Der Mängelrüge in diesem Teil des Schuldspruchs, das Erstgericht habe bloße Scheingründe für seine Täterschaft angeführt und das einzige gegen ihn sprechende Indiz, daß am Tatort Spuren von Blut der Gruppe B sichergestellt worden seien, reiche für einen schlüssigen Schuldbeweis nicht aus, kommt allerdings Berechtigung zu.
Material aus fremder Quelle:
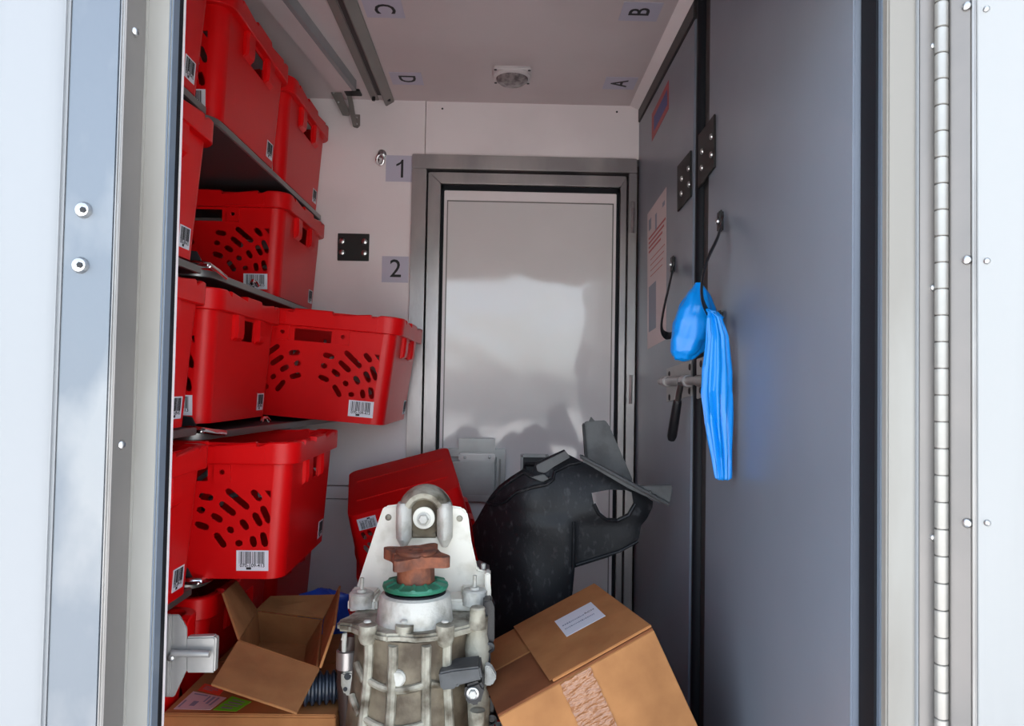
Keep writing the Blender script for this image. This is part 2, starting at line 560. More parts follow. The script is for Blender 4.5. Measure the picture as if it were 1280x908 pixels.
# entrance frame, right side
wr2 = struct(thing('trim_5', (.45, .78, FL)), 'right side of the entrance frame with the piano hinge')
def xr(px, y): return P(px, 454, y).x
vstrip('seal_lip', xr(1092, .81), xr(1102, .81), .803, .845, M_SEAL, wr2, bevel=.004, z0=FL)
vstrip('seal_fin', xr(1101, .80), xr(1109, .80), .798, .84, M_SEALG, wr2, bevel=.003, z0=FL)
vstrip('frame_face', xr(1109, .79), xr(1147.5, .79), .79, .85, M_CREAM, wr2)
vstrip('frame_bead', xr(1146.5, .786), xr(1149, .786), .7855, .795, M_BODY, wr2, bevel=.001)
vstrip('hinge_post', xr(1148, .788), xr(1212, .788), .788, .85, M_CREAM, wr2, bevel=.001)
struct(G().bx(.50, 1.0, .80, .86, -.1, 2.1).build('wall_front_right', M_BODY))
hx, hy = xr(1179.5, .776), .780
hl = G().bx(xr(1150, .786), hx, .7865, .7885, -.1, 2.1).build('hinge_leaf', M_GREYMET, wr2)
me0 = None
pitch = 33.7 * .776 / FPX
zk = P(1180, 17, .776).z + 6 * pitch
for k in range(60):
    z = zk - k * pitch
    if z < .45: break
    if z > 1.75: continue
    if me0 is None:
        kg = G().cyl((0, 0, -pitch / 2 + .0006), (0, 0, pitch / 2 - .0006), .0066, n=14)
        ko = kg.build('hinge_knuckle', M_KNUCK, wr2, smooth=True, bevel=.0006)
        me0 = ko.data
    else:
        ko = link('hinge_knuckle', me0, wr2)
    ko.location = (hx, hy, z)
G().cyl((hx, hy, .44), (hx, hy, 1.75), .0045, n=10).build('hinge_pin', M_GREYMET, wr2, smooth=True)
g = G()
for py in (58, 360, 672):
    dome(g, P(1166, py, .7865), (0, -1, 0), .0038, .003, 10)
g.build('hinge_screw', M_STEEL, wr2, smooth=True)

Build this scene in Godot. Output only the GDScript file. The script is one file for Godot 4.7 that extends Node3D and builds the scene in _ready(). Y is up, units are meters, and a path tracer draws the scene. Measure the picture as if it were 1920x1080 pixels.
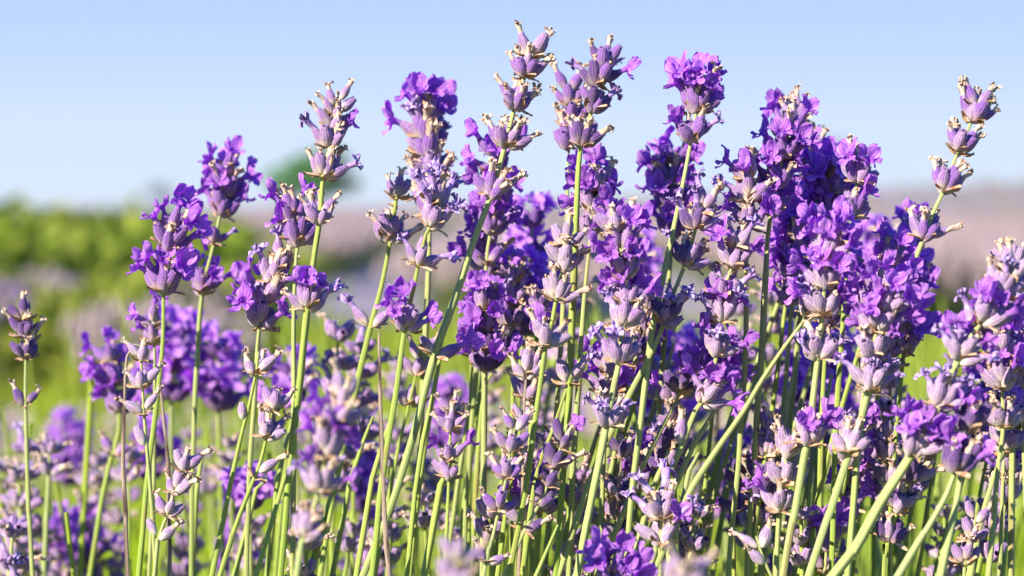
extends Node3D
# A lavender bush seen from close by: sharp flower stalks at 0.6 m, the rest of the field out of focus behind.

const EYE := 0.5                      # height of the lens
const FOCUS := 0.6
const LENS := 91.5
const K := 24.0 / LENS / 1080.0       # tangent per photograph pixel
var cam: Camera3D
var rng := RandomNumberGenerator.new()
var grain := FastNoiseLite.new()
var M := {}
var CALYX := {}                       # tone -> meshes
var OPEN := []
var TAN := []
var BLUE := []
var BRACT := []
var taken := {}

# ------------------------------------------------------------------ mesh helper
class Shape:
	var v := PackedVector3Array()
	var c := PackedColorArray()
	var f := PackedInt32Array()

	func loft(rings: Array, cols: Array, closed := true) -> void:
		var at := v.size()
		var n: int = rings[0].size()
		for k in rings.size():
			v.append_array(rings[k])
			c.append_array(cols[k])
		var last := n if closed else n - 1
		for k in rings.size() - 1:
			for i in last:
				var a := at + k * n + i
				var b := at + k * n + (i + 1) % n
				f.append_array([a, b, a + n, b, b + n, a + n])

	func tri(a: Vector3, b: Vector3, d: Vector3, col: Color) -> void:
		var at := v.size()
		v.append_array([a, b, d])
		c.append_array([col, col, col])
		f.append_array([at, at + 1, at + 2])

	func add(o: Shape, t: Transform3D) -> void:
		var at := v.size()
		v.append_array(t * o.v)
		c.append_array(o.c)
		for i in o.f:
			f.append(at + i)

	func mesh() -> ArrayMesh:
		var n := PackedVector3Array()
		n.resize(v.size())
		for i in range(0, f.size(), 3):
			var w := (v[f[i + 2]] - v[f[i]]).cross(v[f[i + 1]] - v[f[i]])
			for k in 3:
				n[f[i + k]] += w
		for i in n.size():
			n[i] = n[i].normalized() if n[i].length_squared() > 1e-30 else Vector3.UP
		var arr := []
		arr.resize(Mesh.ARRAY_MAX)
		arr[Mesh.ARRAY_VERTEX] = v
		arr[Mesh.ARRAY_NORMAL] = n
		arr[Mesh.ARRAY_COLOR] = c
		arr[Mesh.ARRAY_INDEX] = f
		var m := ArrayMesh.new()
		m.add_surface_from_arrays(Mesh.PRIMITIVE_TRIANGLES, arr)
		return m


func rnd(a: float, b: float) -> float:
	return rng.randf_range(a, b)


func at(x: float, y: float, d: float) -> Vector3:     # the point D metres in front of the lens
	return cam.transform * Vector3((x - 960.0) * K * d, (540.0 - y) * K * d, -d)


func numbered(called: String) -> String:
	var n: int = taken.get(called, 0)
	taken[called] = n + 1
	return called if n == 0 else "%s_%03d" % [called, n]


func thing(called: String, label: String, category: String, where: Vector3, group := "") -> Node3D:
	var o := Node3D.new()
	o.name = numbered(called)
	add_child(o, true)
	o.position = where
	tag(o, label, category, group)
	return o


func tag(o: Node, label: String, category: String, group := "", kind := "") -> void:
	if label: o.set_meta("label", label)
	if category: o.set_meta("category", category)
	if group: o.set_meta("group", group)
	if kind: o.set_meta("kind", kind)


func part(called: String, mesh: Mesh, mat: Material, parent: Node) -> MeshInstance3D:
	var o := MeshInstance3D.new()
	o.name = called
	o.mesh = mesh
	o.material_override = mat
	parent.add_child(o, true)
	return o


func structure(called: String, mesh: Mesh, mat: Material) -> MeshInstance3D:
	var o := part(called, mesh, mat, self)
	o.set_meta("kind", "structure")
	return o


func scatter(called: String, mesh: Mesh, mat: Material, spots: Array, label: String, category: String) -> void:
	var mm := MultiMesh.new()
	mm.transform_format = MultiMesh.TRANSFORM_3D
	mm.mesh = mesh
	mm.instance_count = spots.size()
	for i in spots.size():
		mm.set_instance_transform(i, spots[i])
	var o := MultiMeshInstance3D.new()
	o.name = called
	o.multimesh = mm
	o.material_override = mat
	add_child(o, true)
	tag(o, label, category, "", "stuff")


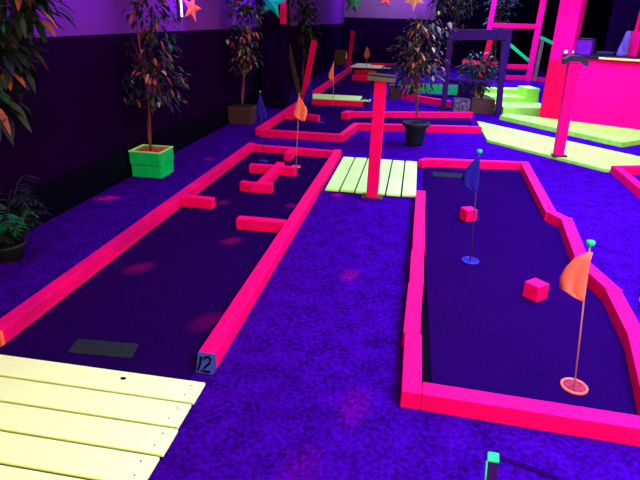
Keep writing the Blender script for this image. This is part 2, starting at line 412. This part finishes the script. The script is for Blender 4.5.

Die erstgerichtliche Beweiswürdigung (S 250) beruht darauf, daß der Angeklagte schon früher in der (weiteren) Umgebung seines Wohnortes Einbruchsdiebstähle durch Einschlagen von Fensterscheiben begangen, sich zur Tatzeit in Geldnot befunden hat und am Tatort Blut seiner Blutgruppe vorgefunden wurde. Jeder dieser Umstände macht, wie auch das Erstgericht erkannte, für sich allein keinen Beweis; entgegen der Meinung des Erstgerichtes bietet aber auch ihr Zusammenhalt keine nach den Denkgesetzen ausreichende Grundlage für einen Schuldspruch, besagen doch die ersten beiden Umstände lediglich, daß dem Angeklagten die Tat zuzutrauen ist, während aus der Blutspur nur geschlossen werden kann, daß er als deren Verursacher und demnach als Einbrecher theoretisch in Betracht kommt.

Solange aber nicht nachgewiesen ist, daß außer dem im Ersturteil angeführten, durch seine Blutgruppe vom ursprünglich ebenso vorhanden gewesenen Verdacht der Täterschaft befreiten Erich E und dem Angeklagten tatsächlich kein Mensch mit Blut der Blutgruppe B als Täter für diesen Einbruch in Betracht kommt oder zumindest ein Beweis für eine Verletzung des Angeklagten zur Tatzeit (30. Juni 1982) erbracht wird - die angebliche frische Verletzung wurde am 17. Juli 1982 festgestellt (S 3 in ON 21) - oder sich sonstige Hinweise für die Täterschaft gerade des Angeklagten und nicht eines Unbekannten ergeben, kann ein logischer Schluß von der (bloßen) Möglichkeit der Täterschaft des Angeklagten auf deren sichere Annahme nicht gezogen werden.

Der Nichtigkeitsbeschwerde war daher in diesem Umfang Folge zu geben, im übrigen war sie zu verwerfen.

Im Hinblick auf die hiedurch notwendig gewordene Aufhebung des Strafausspruches war der Angeklagte mit seiner Berufung auf diese Entscheidung zu verweisen.

Die Kostenentscheidung gründet sich auf die bezogene Gesetzesstelle (vgl. Mayerhofer-Rieder, StPO, Nr. 11 zu § 390 a).